The band’s playful image is perhaps best personified by DJ Love, who always performs wearing a clown mask, a costume that was originally designed for Fukase. It grants him a pleasant anonymity, he says, but it’s still a brave choice, given how many people find clowns sinister (including, apparently, Tim Burton, who met the band recently and told the DJ he was afraid of him).

“The clown mask scares little kids, and sometimes they cry or run away from me,” says DJ Love. “I love kids, so that hurts. But it’s nice to have a mask on because I can keep my privacy during my off time; it’s quite helpful, because when I’m at work I’m DJ Love but when I take off my mask I’m back to myself.”

The band have been touring overseas more recently and in a bid to crack international markets they are now in the middle of writing and recording their first album in English, in collaboration with a roster of Western producers: Dutch EDM DJ Nicky Romero, British electro-classical oddballs Clean Bandit and American wonky synthpop artist Owl City, the last of whom they also collaborated with on 2014 single Tokyo.

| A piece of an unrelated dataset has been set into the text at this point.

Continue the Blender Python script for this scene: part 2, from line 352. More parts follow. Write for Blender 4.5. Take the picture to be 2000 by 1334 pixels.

Saori says that the switch to English, while challenging, has given the band the chance to approach songs differently.

“Writing songs in English is challenging and enjoyable at the same time. It’s not our first language; words don’t fit the melody the same way they do in Japanese, and sometimes we can’t translate expressions exactly. Each day I’m learning about the differences. But I enjoy writing in English: I find myself thinking in other ways.”